He is married but we are soulmates

-- Question for John --

I have been divorced for nine years. Last week I received a “you probably don’t remember me” e-mail from a guy that I went to my eighth grade dance with. I responded, shocked that he remembered. He told me that he had tried several times in the past to contact me. It has been nineteen years since I have seen or talked to him. He lives in New York and I am in Texas.

He expresses an interest in seeing each other. He refers to me as his lost soulmate. He is married and has three kids, but states he is not happy. What should I do?

-- Answer from John --

You do not reveal what you are looking for in love. So we do not exactly know what his email contact brings up in your dreams. We will assume you ultimately want a happy longterm relationship — and that you want to make choices in your love life now that support this goal.

The clean way to do things, if you actually want to have a chance to turn a junior high fantasy into a healthy relationship, would be to see the following conditions are met. First, he gets a divorce, without your help.

Then he gets through post-divorce emotional growth. He sets up good co-parenting arrangements with his ex.

And he has the time to come to clearly see exactly why his marriage failed. He can explain to you in detail his role in that failure.

And he can also demonstrate to you that he has acquired new communication skills and emotional mastery that assures he will not play out the same role again. Because he will just repeat his own part of the marriage failure if he hasn’t learned anything new.

Once he has done all that, then, maybe, you tell him he can come out for a visit.

We do assume you would be interested in a healthy and possibly longterm relationship with this self-designated “soulmate” who is now presenting himself as a victim and a deceiver looking for an easy way out of his marriage with the support of a next woman he can lean on for awhile.

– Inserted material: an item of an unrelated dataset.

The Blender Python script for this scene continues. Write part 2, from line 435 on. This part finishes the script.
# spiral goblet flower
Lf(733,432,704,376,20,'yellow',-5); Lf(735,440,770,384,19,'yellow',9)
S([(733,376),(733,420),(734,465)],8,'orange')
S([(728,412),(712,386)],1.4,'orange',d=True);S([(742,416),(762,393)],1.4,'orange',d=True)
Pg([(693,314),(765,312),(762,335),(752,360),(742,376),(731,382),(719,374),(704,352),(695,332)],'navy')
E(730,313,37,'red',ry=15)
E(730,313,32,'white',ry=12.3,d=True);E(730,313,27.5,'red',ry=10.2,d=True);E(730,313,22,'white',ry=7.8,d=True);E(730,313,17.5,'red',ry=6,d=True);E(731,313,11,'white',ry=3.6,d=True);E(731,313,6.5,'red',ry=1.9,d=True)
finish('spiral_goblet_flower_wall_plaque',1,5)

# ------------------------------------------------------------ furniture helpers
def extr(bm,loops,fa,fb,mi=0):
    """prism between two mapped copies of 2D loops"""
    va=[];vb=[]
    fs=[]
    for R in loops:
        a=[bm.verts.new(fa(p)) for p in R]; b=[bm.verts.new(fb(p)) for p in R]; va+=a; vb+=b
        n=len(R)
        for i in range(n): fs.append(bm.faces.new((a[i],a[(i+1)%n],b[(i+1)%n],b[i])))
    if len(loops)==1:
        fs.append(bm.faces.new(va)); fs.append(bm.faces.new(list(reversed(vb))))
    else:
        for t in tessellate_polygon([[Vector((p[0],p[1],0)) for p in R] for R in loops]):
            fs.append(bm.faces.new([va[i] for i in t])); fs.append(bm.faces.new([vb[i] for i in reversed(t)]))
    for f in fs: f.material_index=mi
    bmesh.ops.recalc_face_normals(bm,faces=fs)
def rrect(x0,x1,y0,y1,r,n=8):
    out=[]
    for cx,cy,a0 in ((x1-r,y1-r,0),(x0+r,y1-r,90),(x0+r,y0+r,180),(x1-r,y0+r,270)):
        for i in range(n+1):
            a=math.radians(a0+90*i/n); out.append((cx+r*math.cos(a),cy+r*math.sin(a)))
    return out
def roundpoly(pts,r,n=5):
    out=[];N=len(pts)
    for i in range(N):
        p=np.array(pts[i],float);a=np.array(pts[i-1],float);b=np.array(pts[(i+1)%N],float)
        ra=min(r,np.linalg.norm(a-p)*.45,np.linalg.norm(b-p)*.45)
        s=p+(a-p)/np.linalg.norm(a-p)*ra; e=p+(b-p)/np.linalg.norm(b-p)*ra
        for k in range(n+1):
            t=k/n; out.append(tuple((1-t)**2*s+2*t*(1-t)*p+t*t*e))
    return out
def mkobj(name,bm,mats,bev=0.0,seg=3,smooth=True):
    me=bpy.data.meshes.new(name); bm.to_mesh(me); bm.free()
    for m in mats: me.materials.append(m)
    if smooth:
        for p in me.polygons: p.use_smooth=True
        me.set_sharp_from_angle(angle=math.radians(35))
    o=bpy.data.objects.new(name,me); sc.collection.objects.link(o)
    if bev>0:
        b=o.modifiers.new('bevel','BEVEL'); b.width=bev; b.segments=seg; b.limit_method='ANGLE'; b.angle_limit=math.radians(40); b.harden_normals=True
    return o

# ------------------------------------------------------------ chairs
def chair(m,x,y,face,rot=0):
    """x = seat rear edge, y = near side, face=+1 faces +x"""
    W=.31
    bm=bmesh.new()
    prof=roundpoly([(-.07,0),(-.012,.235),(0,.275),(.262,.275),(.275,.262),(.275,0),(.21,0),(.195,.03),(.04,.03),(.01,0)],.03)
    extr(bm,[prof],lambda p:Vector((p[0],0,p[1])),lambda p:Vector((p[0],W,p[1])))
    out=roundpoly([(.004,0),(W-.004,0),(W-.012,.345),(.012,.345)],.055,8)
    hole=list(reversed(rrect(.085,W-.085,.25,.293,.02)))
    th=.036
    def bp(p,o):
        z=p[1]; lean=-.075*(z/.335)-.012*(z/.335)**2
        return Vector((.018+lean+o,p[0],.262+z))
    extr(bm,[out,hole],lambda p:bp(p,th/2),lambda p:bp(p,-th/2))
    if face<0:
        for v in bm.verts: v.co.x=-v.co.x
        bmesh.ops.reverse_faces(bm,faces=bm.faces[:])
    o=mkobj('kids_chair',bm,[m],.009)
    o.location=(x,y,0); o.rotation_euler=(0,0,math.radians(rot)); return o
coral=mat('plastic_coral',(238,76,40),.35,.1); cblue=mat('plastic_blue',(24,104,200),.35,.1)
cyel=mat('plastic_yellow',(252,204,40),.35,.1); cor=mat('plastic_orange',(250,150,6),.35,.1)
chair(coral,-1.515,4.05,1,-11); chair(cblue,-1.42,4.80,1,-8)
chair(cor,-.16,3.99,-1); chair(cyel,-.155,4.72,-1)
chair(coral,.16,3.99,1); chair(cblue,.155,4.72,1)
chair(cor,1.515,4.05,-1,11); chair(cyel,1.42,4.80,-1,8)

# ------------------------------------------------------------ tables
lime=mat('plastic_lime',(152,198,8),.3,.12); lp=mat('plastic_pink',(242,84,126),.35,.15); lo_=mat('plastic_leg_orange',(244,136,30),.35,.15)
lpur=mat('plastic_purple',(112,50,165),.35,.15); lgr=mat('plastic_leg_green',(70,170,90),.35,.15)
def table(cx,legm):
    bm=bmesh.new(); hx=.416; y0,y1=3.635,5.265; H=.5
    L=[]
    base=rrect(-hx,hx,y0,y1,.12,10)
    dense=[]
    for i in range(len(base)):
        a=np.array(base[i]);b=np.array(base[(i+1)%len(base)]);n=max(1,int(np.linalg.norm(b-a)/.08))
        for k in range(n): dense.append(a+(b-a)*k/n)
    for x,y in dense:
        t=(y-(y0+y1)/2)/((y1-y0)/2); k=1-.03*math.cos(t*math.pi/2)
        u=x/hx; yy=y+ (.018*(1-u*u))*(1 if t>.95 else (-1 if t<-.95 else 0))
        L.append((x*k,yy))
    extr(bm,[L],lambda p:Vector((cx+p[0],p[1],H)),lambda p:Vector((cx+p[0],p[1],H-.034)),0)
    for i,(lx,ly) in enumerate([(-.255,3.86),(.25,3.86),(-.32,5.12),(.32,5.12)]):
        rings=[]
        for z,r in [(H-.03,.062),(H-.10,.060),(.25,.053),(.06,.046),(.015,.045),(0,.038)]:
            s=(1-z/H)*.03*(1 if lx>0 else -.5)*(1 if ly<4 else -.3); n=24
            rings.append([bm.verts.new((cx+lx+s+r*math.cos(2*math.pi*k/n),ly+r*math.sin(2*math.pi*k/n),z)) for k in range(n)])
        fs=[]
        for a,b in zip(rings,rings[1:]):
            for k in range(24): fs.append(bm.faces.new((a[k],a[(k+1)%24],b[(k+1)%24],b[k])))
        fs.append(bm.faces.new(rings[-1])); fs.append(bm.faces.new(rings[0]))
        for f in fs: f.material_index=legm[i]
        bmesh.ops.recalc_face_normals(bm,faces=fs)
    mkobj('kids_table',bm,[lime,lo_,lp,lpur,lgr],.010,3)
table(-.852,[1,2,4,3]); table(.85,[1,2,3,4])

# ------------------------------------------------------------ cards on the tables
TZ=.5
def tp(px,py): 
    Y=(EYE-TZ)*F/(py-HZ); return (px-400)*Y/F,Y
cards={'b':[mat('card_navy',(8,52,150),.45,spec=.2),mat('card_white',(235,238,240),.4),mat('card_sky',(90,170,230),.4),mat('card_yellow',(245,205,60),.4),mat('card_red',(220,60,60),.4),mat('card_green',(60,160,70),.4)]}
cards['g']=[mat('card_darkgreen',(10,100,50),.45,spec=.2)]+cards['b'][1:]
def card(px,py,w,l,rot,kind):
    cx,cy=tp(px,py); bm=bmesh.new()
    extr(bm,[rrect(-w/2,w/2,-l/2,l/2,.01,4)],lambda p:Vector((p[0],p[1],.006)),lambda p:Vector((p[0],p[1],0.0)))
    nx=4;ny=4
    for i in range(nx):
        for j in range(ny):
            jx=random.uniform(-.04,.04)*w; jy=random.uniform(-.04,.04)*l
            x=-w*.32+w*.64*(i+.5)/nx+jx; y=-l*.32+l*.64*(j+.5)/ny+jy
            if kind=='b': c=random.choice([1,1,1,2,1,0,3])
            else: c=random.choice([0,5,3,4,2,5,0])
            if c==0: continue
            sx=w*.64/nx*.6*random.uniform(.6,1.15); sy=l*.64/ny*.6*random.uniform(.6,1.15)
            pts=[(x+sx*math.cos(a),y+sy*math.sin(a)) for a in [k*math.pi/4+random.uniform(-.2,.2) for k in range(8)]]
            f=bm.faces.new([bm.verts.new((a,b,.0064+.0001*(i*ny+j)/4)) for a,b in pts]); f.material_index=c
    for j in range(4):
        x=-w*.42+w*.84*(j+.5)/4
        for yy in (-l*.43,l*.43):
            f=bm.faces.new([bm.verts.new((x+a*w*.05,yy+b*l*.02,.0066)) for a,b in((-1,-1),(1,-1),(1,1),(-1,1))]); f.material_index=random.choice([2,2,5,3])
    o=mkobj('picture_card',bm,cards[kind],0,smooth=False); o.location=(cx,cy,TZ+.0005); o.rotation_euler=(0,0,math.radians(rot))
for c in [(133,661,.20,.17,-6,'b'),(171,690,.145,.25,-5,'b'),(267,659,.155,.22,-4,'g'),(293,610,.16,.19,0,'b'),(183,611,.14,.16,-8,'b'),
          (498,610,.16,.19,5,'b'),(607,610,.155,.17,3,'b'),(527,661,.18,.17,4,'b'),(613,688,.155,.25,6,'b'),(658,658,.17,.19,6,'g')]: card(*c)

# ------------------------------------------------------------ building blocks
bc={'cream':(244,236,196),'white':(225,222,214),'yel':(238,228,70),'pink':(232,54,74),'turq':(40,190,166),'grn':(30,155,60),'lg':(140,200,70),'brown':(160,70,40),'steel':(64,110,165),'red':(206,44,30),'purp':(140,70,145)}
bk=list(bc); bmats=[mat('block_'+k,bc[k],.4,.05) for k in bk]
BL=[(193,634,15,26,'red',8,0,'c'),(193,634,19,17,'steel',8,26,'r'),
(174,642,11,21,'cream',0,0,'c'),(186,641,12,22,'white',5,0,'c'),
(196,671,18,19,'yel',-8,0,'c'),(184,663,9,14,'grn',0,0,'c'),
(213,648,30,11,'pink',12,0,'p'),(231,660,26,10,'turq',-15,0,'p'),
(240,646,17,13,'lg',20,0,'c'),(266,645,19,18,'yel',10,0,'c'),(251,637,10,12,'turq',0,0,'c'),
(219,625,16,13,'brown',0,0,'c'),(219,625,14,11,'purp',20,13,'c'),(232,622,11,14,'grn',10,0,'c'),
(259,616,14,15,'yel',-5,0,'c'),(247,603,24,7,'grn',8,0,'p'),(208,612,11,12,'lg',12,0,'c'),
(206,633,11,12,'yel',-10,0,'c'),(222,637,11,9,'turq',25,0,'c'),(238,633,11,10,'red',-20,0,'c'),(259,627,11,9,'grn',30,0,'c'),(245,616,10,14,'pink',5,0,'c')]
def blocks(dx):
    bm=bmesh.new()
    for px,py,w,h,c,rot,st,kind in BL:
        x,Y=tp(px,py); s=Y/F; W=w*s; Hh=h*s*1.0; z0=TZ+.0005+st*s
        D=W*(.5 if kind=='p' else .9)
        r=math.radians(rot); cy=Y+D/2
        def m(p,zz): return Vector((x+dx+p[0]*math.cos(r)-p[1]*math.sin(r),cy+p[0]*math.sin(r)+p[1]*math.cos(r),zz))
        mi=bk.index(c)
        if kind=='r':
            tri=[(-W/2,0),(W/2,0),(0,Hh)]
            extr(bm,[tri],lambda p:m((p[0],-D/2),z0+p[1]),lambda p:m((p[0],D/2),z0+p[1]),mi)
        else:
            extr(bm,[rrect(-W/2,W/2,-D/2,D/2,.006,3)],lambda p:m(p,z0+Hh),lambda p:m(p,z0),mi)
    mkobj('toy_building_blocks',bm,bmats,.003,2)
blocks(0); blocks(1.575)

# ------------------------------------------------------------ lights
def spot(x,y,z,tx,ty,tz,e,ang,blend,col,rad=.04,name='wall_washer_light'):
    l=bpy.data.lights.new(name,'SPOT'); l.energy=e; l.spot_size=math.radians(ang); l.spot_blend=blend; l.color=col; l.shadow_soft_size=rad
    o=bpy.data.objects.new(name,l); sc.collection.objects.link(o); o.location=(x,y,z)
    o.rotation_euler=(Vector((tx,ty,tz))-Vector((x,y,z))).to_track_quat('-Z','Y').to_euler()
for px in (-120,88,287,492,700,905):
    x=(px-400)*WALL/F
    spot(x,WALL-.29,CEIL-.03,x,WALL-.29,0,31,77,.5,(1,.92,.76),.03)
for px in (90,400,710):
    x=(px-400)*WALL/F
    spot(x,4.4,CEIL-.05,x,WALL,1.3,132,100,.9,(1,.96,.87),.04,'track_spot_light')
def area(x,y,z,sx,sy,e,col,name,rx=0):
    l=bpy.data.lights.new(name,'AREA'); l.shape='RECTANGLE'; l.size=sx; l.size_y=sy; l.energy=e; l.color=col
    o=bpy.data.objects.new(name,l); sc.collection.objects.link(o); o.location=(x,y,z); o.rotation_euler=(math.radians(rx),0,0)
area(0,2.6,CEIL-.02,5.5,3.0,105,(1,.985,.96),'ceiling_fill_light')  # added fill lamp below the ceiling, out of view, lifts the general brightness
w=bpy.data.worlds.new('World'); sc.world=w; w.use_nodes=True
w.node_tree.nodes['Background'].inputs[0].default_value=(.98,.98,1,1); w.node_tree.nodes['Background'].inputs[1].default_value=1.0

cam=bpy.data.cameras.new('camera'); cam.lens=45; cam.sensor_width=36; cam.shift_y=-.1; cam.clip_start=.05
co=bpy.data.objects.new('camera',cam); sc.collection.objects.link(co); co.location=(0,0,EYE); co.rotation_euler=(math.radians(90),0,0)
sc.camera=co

However, if you just want to have an exciting sexual fling with an old junior high flame and help him find a reason to initiate a messy divorce, with entangled complications that will be sure to give added trauma to his kids, and if you don’t really care about the consequences at all — including that you could actually fall for this guy and become a part of his highly articulated emotional mess — then invite him to Texas ASAP.

Just be aware of what you are doing.

Oh, by the way, an authentic soulmate would not subject you to such a narcissistic endeavor in the first place — so be clearly warned. What he means by “soulmate” is some juvenile’s memory-fantasy-hope that you can fulfill what he thinks is missing in his life. To manage this dream-fulfillment, we certainly hope you are absolutely perfect, and that you will never do anything other than make him feel great about himself and totally turned on to you — otherwise guess what will happen? On his ever-expanding path of self-evolution and inner exploration, he might suddenly remember some girl from the sixth grade who talked to him one day.

We feel you deserve the best quality love and relationship. You deserve to share your life with someone who will be equal to the task of having a healthy partnership. This would be someone who faces problems and takes responsibility. He would not, say, email a fantasy from twenty years ago when he wants to emotionally escape what is going on with you. Instead, he would face issues together with you and deal with them.